I would have picked up on this behavior instantly had the open command required the directory name as an argument following the repository argument. The directory would be created if it doesn't already exist. For example:

fossil new repo.fossil
fossil open repo.fossil repo
cd repo

Opening into the current directory could still be done by supplying "." as the directory name.

fossil new repo.fossil
cd repo
fossil open ../repo.fossil .

This change would resemble the behavior of the fusefs command which requires a directory name argument.

This definitely hoses every script that calls open, but that's intentional since the goal is to force the (inexperienced) user to confirm that he really wants to open into the current directory. For current Fossil, a compromise form could be implemented which defaults the directory to ".", but Fossil 2.0 would remove the default.

On the mailing list, David Given suggested making the default directory name derive from the repository name. I suppose this means stripping a ".fossil" suffix, though there is no requirement that Fossil repository filenames follow any particular convention.

David also suggested allowing open's argument to be a URL, in which case it would clone the repository, make a directory for it, and open into the directory. It's not clear what the local repository filename would be, where to store it, and where to open it. A convention could be established to handle these things.


On 2015-03-07 19:12:15 UTC andygoth added:

Merge /dir and /tree.

It's unclear why these are separate. I advocate merging the code. Whichever one gets axed could be made to redirect to the other.


On 2015-05-15 05:49:01 UTC andygoth added:

Merge update and checkout. (Withdrawn)

The checkout command is very nearly the same as update. The only differences I can think of are that checkout doesn't trigger an autosync, plus it has -keep to change which checkout is selected without actually modifying files. (Also it has -force, but that's to work around a limitation of checkout not present in update.)

I actually use "checkout -force -keep" a bunch when synchronizing Fossil with other revision control systems, so this functionality must remain, even if it becomes "update -keep".

-- drh replies: Update merges any changes in the working directory over to the new version. Checkout does not. Checkout requires that there be no changes in the working directory, or else that the --force flag be used which overwrites all local changes.

If there is a well-defined difference between update and checkout, I am fine with them being separate. Prior to your explanation, they seemed so similar it was arbitrary that they be kept separate. Checkout selects exactly a particular checkout.

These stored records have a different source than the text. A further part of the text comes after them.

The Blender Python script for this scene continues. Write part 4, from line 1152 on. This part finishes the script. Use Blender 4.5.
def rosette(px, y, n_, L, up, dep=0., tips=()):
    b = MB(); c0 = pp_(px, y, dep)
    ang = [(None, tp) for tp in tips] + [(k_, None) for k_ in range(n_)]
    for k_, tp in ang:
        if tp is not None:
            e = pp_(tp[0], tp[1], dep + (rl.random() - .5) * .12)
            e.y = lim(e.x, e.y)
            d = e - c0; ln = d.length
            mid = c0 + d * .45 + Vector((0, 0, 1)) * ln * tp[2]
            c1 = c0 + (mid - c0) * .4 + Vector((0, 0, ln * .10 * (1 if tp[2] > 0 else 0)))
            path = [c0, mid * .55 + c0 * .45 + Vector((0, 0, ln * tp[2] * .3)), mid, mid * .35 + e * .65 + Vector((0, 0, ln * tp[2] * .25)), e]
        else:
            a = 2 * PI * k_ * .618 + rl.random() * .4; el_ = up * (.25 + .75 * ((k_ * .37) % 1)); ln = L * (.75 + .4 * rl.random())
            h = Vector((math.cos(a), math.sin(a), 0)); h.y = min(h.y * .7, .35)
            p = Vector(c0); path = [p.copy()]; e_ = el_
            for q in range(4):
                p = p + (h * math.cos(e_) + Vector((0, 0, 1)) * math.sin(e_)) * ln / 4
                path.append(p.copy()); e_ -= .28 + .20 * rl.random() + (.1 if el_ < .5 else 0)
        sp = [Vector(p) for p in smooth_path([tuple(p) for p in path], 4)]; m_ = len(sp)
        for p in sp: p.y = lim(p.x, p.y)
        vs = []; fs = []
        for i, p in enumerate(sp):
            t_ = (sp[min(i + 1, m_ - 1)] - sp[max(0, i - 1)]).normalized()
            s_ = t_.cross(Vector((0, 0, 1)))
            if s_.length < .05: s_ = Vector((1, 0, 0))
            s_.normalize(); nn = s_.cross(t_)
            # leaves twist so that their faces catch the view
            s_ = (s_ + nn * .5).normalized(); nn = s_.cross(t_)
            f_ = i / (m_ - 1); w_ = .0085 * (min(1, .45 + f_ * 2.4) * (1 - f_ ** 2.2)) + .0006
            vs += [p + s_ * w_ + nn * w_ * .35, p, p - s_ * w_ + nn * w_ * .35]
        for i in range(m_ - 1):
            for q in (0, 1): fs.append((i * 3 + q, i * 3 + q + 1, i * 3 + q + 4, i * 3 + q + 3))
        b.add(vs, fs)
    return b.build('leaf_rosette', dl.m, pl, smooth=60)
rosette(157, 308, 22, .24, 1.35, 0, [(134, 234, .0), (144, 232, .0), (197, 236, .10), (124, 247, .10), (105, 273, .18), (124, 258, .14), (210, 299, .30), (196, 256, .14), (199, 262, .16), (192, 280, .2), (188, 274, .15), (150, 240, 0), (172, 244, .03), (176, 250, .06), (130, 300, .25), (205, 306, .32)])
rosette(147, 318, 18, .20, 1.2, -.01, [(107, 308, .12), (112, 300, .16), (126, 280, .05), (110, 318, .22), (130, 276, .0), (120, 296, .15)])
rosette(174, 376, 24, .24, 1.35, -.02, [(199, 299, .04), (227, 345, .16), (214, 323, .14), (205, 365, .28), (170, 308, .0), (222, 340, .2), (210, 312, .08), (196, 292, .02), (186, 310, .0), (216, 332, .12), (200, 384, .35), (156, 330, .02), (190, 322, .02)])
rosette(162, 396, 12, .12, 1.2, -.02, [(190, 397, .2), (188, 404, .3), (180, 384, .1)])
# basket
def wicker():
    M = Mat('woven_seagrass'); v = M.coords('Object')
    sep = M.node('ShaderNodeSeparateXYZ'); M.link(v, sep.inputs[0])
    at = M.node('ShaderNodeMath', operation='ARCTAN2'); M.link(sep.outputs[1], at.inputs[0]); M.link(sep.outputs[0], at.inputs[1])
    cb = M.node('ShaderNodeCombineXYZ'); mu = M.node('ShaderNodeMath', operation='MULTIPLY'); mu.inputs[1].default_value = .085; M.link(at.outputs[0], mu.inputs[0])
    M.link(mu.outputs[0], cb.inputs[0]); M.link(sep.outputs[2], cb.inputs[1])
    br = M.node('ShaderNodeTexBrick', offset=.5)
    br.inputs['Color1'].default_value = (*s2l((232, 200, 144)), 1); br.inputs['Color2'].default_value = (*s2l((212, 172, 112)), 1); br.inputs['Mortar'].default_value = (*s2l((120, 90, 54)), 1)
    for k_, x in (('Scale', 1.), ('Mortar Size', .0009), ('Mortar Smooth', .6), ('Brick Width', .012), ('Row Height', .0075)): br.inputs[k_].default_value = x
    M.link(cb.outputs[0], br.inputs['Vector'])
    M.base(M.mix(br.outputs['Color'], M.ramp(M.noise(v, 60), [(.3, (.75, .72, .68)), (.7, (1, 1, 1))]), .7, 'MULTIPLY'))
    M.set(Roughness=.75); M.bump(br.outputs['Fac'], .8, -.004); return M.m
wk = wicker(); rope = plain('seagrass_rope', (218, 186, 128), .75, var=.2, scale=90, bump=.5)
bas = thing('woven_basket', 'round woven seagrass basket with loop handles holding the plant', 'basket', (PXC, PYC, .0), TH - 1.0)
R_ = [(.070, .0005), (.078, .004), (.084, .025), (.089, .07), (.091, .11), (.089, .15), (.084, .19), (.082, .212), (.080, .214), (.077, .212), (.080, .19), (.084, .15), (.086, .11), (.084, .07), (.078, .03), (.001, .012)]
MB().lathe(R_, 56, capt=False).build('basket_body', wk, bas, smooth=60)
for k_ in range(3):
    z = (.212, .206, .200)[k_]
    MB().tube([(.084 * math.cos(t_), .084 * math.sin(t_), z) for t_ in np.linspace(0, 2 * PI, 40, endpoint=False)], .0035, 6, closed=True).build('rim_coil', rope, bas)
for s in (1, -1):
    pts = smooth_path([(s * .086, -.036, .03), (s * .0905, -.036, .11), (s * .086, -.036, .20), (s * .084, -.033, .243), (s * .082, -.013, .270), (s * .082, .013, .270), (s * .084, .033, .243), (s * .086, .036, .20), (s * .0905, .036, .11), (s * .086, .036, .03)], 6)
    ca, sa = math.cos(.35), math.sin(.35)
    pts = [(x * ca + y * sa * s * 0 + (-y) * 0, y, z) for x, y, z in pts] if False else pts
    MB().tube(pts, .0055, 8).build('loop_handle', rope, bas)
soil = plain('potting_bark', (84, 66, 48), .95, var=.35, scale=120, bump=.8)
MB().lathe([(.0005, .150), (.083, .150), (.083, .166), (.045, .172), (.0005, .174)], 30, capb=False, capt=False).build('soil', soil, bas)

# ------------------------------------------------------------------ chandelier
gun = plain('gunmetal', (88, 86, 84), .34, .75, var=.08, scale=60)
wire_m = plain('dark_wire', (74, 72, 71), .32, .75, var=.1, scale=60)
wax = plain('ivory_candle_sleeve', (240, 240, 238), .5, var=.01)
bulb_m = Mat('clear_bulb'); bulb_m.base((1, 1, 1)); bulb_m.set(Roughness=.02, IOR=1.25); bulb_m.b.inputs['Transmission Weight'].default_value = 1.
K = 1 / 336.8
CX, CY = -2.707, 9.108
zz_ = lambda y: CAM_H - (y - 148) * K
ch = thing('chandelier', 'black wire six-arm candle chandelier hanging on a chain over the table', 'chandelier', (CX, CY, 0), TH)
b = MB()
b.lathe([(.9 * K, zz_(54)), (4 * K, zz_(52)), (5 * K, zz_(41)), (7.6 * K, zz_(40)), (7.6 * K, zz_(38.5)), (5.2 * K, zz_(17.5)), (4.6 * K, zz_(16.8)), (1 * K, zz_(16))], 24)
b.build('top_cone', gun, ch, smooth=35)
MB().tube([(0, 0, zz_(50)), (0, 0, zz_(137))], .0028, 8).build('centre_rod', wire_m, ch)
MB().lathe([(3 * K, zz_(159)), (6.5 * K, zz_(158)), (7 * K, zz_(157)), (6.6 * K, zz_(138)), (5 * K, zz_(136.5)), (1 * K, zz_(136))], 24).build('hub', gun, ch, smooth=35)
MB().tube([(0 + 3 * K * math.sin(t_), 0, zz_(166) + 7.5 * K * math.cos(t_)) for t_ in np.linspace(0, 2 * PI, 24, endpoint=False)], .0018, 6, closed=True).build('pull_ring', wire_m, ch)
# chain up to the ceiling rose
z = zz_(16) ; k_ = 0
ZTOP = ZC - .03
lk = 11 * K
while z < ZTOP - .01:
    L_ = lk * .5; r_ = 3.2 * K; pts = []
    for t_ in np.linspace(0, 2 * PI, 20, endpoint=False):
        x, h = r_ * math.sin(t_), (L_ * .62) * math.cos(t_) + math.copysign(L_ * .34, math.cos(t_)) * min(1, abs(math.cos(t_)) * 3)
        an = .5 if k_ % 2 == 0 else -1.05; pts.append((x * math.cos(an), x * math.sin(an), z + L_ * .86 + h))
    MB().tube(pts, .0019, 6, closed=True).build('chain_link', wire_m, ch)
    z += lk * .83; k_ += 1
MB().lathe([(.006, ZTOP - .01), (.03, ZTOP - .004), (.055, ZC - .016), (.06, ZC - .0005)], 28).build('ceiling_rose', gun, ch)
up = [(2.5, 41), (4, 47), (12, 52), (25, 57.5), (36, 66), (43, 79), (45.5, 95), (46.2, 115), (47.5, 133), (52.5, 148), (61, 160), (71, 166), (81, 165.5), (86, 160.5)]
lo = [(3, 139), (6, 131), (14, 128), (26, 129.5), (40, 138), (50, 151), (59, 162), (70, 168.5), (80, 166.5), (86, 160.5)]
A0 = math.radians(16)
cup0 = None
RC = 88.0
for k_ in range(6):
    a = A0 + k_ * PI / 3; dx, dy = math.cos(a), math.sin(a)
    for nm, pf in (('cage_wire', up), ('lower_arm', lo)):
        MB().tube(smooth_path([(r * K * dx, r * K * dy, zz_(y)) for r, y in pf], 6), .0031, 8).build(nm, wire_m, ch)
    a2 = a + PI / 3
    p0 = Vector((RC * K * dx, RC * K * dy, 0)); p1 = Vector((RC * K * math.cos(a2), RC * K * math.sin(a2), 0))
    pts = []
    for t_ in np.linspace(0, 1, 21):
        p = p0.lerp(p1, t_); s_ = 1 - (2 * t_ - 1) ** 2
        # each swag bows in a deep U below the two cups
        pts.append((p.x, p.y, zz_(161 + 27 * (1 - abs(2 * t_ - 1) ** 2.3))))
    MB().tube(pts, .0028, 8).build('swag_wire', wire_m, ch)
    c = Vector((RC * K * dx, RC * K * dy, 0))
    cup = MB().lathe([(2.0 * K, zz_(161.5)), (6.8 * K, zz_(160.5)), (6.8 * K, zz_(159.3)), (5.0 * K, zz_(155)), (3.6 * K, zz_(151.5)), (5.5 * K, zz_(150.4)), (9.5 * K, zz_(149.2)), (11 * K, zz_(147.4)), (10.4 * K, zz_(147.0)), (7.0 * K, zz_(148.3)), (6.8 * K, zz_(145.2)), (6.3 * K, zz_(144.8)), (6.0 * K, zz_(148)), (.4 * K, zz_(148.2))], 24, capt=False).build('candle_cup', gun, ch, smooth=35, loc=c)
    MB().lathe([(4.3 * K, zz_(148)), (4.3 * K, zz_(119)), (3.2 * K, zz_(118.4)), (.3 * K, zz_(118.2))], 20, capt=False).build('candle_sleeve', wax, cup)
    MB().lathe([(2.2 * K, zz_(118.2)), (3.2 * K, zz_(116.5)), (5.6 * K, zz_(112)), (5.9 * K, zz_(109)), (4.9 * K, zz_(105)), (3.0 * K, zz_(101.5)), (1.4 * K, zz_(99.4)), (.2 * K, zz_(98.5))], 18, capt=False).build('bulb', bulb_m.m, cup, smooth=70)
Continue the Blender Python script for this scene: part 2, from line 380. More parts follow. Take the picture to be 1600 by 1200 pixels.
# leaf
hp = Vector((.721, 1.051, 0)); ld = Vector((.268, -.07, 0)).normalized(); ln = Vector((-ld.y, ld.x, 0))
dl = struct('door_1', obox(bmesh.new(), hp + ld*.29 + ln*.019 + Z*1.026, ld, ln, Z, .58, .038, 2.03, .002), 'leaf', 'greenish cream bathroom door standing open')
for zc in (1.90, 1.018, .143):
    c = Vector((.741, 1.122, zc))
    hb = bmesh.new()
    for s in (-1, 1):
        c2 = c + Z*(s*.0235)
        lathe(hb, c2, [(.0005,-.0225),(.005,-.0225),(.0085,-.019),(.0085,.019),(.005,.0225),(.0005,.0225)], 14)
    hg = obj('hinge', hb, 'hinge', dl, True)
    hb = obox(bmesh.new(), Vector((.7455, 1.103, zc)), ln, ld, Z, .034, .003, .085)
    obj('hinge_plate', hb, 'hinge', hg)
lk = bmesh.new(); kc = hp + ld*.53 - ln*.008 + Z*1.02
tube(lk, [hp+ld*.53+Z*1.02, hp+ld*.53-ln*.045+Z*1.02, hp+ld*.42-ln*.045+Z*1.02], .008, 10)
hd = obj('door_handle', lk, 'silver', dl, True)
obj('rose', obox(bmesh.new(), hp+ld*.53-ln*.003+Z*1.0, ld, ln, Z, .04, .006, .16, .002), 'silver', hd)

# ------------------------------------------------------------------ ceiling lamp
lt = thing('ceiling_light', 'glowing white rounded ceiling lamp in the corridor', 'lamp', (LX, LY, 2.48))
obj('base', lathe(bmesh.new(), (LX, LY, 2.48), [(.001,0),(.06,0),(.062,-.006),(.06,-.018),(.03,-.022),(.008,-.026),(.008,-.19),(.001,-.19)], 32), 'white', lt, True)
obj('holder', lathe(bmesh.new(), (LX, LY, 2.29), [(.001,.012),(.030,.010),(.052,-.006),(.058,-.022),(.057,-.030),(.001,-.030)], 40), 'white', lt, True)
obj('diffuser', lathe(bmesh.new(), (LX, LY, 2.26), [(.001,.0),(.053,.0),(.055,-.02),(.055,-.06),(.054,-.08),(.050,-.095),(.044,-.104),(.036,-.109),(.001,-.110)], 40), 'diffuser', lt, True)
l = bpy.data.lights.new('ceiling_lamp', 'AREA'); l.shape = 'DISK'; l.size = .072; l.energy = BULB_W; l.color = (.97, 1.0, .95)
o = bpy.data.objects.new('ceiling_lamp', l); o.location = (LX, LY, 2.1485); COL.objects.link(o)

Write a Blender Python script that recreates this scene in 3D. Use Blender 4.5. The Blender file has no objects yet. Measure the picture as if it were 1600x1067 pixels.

On 2016-05-15 07:05:24 UTC sdr added:

Interfaces to extend fossil

SQLite enjoys great extensibility through user defined functions and virtual tables (and of course VFS). There are people who would like this- or that-functionality implemented into fossil directly but there is resistance to the specific bit of functionality.

What about a way to register extensions with fossil? Such as a mailing list or forum or I have no idea what else?

Today, one is free to fork the project and maintain their fork. In the future it could be possible for people to maintain their functionality independently of fossil and just add it as part of the build process.